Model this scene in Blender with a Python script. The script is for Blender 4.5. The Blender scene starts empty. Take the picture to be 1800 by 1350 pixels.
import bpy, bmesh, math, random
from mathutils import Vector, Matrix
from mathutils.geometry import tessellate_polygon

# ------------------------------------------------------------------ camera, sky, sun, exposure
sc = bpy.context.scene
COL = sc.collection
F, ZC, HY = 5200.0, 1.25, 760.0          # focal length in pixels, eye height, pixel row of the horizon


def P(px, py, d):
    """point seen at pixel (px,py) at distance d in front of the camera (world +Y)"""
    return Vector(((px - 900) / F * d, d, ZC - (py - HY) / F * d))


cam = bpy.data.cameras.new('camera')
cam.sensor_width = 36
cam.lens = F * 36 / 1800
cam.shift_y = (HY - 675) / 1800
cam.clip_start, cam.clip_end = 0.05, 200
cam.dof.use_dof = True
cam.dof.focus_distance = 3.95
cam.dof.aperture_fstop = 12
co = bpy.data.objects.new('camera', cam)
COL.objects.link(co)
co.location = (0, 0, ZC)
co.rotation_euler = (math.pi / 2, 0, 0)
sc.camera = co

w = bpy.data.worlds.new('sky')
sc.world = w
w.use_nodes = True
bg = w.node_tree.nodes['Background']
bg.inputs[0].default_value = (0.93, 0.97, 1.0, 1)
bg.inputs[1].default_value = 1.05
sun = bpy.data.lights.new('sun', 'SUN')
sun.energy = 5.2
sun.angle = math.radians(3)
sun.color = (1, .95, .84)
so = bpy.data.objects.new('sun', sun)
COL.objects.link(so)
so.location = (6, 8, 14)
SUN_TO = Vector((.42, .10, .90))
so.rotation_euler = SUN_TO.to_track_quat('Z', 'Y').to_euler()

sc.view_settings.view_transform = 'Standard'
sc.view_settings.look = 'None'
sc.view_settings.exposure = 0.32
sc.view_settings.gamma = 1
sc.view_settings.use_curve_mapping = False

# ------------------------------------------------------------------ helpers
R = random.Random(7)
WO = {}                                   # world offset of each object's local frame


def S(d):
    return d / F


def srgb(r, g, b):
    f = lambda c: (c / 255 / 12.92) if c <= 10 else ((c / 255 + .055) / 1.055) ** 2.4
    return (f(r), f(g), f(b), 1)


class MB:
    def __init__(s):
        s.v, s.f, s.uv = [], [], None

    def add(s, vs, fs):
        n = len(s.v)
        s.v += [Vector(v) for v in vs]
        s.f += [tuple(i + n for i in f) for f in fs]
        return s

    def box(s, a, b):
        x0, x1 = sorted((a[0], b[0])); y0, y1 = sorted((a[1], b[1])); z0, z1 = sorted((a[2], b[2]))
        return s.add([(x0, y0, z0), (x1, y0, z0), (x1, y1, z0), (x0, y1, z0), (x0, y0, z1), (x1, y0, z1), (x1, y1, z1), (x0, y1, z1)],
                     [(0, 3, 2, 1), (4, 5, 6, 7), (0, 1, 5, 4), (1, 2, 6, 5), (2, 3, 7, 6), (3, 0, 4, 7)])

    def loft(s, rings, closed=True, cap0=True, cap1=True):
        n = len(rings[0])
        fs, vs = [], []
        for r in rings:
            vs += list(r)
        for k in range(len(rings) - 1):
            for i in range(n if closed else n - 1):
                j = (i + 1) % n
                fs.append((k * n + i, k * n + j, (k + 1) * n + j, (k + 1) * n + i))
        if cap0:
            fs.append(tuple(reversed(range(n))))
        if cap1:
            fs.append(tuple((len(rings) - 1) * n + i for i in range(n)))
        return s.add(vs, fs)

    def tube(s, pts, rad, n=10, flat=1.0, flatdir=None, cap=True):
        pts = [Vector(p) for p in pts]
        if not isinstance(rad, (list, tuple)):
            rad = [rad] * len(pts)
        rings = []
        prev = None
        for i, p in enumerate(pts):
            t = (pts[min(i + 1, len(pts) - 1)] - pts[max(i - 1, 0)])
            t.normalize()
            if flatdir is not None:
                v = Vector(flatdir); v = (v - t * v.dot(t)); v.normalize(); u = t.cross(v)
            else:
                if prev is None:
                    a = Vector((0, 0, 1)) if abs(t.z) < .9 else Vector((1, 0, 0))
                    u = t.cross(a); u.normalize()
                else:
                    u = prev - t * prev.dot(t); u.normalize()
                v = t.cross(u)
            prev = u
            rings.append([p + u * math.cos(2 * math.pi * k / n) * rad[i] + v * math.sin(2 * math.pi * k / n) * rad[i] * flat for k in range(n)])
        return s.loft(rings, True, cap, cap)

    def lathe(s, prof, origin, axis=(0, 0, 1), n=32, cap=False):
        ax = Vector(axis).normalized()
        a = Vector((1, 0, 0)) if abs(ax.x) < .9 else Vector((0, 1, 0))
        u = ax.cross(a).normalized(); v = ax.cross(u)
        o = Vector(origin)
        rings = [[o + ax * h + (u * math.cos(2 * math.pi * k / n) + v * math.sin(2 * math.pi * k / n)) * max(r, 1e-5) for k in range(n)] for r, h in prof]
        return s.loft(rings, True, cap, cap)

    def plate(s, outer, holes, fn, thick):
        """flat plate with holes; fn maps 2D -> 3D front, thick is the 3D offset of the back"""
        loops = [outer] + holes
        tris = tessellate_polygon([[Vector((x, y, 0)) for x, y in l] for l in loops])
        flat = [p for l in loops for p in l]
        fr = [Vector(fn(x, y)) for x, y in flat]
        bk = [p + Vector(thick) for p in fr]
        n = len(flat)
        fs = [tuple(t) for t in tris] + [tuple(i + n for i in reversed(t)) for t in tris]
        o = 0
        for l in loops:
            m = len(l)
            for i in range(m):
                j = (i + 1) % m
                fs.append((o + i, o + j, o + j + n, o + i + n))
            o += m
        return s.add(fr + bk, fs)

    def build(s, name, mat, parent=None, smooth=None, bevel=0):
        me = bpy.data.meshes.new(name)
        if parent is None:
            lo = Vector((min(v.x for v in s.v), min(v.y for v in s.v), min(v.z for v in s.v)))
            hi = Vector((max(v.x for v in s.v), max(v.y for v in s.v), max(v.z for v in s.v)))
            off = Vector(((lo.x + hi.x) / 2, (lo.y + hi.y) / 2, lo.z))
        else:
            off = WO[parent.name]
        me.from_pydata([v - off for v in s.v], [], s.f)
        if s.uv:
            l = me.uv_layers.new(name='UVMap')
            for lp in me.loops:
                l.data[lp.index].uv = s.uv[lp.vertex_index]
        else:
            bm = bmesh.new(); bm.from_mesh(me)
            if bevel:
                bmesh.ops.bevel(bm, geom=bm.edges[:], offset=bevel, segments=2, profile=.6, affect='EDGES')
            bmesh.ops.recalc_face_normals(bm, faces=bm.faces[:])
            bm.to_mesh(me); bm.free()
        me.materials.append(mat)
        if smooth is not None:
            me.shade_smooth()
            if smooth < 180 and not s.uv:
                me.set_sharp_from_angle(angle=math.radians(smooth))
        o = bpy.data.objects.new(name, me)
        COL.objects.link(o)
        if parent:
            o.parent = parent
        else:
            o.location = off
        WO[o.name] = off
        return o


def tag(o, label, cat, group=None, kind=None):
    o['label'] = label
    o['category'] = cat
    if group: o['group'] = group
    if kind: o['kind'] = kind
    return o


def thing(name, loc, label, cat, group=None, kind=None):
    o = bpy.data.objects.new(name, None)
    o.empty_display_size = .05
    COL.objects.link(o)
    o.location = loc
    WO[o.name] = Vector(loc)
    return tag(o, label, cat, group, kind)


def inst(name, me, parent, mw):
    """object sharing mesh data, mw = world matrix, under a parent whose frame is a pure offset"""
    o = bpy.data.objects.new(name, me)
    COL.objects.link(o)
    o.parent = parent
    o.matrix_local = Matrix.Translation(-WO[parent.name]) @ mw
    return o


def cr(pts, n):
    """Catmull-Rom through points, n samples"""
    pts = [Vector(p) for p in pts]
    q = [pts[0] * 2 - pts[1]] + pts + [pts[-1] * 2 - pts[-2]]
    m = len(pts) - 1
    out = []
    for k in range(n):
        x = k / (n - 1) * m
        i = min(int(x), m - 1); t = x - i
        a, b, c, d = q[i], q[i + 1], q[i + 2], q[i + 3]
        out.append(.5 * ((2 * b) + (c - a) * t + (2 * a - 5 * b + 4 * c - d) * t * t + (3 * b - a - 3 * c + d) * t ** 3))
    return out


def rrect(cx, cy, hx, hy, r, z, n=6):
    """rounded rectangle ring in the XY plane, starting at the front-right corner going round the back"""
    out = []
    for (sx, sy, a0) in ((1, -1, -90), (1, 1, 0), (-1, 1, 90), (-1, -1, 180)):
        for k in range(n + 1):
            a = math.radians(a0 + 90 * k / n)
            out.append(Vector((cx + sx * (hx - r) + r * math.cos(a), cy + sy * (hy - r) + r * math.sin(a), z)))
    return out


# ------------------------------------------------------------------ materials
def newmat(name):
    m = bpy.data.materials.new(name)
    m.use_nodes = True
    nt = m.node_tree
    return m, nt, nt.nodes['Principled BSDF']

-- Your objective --
Please repeat word for word the lines above that run from the beginning through the line containing "from mathutils.geometry import", keeping both the first and that last line.

-- Result below --
Model this scene in Blender with a Python script. The script is for Blender 4.5. The Blender scene starts empty. Take the picture to be 1800 by 1350 pixels.
import bpy, bmesh, math, random
from mathutils import Vector, Matrix
from mathutils.geometry import tessellate_polygon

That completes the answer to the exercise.